Il faut se méfier des titres accrocheurs dans la presse, surtout lorsqu’ils portent sur un chiffre qui est là pour choquer. Le dernier en date ? Celui avancé récemment par Oxfam sur la répartition très inégale des richesses.

Le dernier chiffre qui a interpellé le monde entier, on le doit à une étude d’Oxfam. Une étude qui pourrait se résumer à ceci: “1% de la population va détenir 50% de la richesse mondiale en 2016”. Ce n’est pas moi qui vais dire le contraire, les inégalités sont un sujet important, et c’est une raison pour les traiter sur la base de faits, et uniquement de faits indiscutables. Or, malheureusement, les données d’Oxfam sont très controversées et plusieurs médias se sont mordu les doigts de les avoir reproduits sans les vérifier. Le problème, c’est que ces chiffres sont eux-mêmes fondés sur un rapport très controversé de la banque Credit Suisse et dont les services d’Oxfam ont prolongé les courbes. Ce qui donne – hélas – une idée trompeuse des faits.

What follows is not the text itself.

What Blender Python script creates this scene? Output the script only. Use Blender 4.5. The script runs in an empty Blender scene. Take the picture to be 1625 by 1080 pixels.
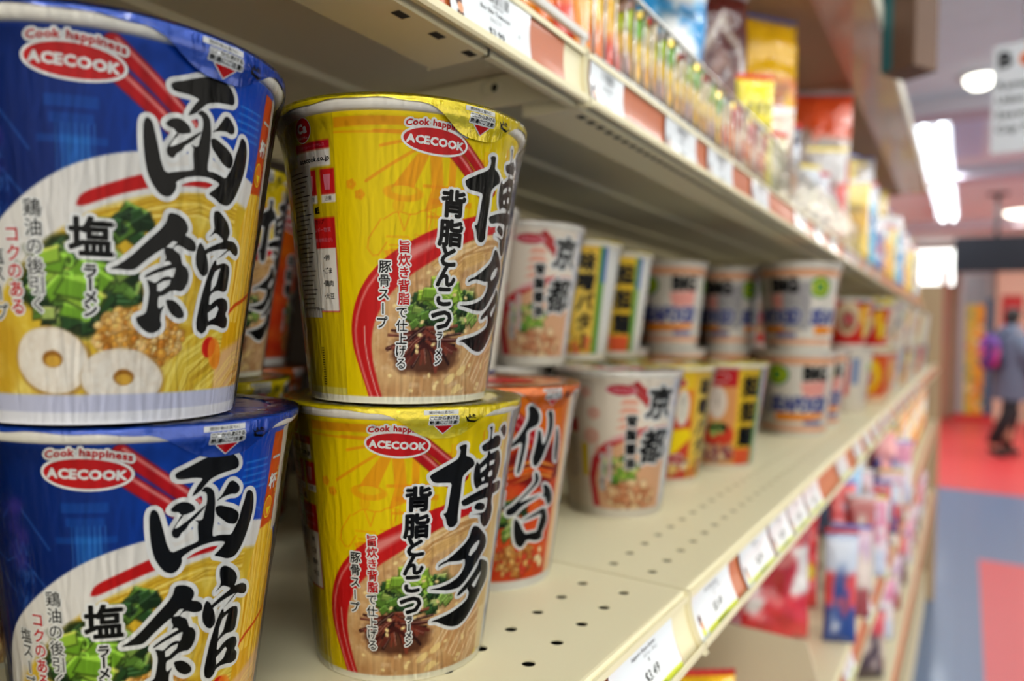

Comment même les ONG utilisent les grosses ficelles marketing

Si vous lisez, par exemple, le site d’Alexandre Delalgue, un professeur d’économie à Saint Cyr, en France, vous verrez une démonstration lumineuse de cette erreur monumentale ! Que reproche ce professeur à la méthode reprise par Oxfam ? C’est simple: “la mesure utilisée par Oxfam, c’est le patrimoine net, c’est-à-dire les actifs des personnes moins leurs dettes. Et sur cette base-là, par exemple, de nombreux Américains sont endettés et ont donc un patrimoine net négatif, ce qui les rend plus pauvres que des gens qui eux…. n’ont rien du tout ! Selon ce mode de calcul, un étudiant américain à Harvard, qui a pris un crédit pour faire ses études, est donc plus pauvre qu’un réfugié syrien qui cherche à survivre dans les montagnes libanaises. Et toujours selon ce critère, la personne la plus pauvre du monde n’est pas un Africain affamé, c’est Jérôme Kerviel qui depuis sa condamnation doit environ 5 milliards d’euros à la Société Générale, ce qui lui vaut le patrimoine net le plus bas du monde, à moins 5 milliards”.

Et on peut continuer longtemps de la sorte: “Les Américains qui ont pris un crédit auto sont plus pauvres que des Chinois qui n’ont rien du tout. Selon ces calculs erronés, deux milliards de personnes ont donc un actif net négatif, ce qui veut dire que même si vous n’avez rien, vous appartenez déjà aux 70% les plus riches.” Et ce professeur d’économie d’ajouter, très ironique, “que son neveu, qui joue avec une pièce de 50 centimes d’euros, se retrouve d’un coup plus riche que 2,5 milliards de personnes”.

En réalité, si j’en parle aujourd’hui, ce n’est pas pour nuire à la réputation d’Oxfam, dont l’utilité est avérée. Peu importe les erreurs de calcul, il n’en reste pas moins vrai que les inégalités restent monstrueuses au niveau mondial. Et Oxfam a raison de les dénoncer. Non, ce qui est dommage, c’est que même des organisations non gouvernementales utilisent les ficelles marketing les plus grosses pour se faire entendre.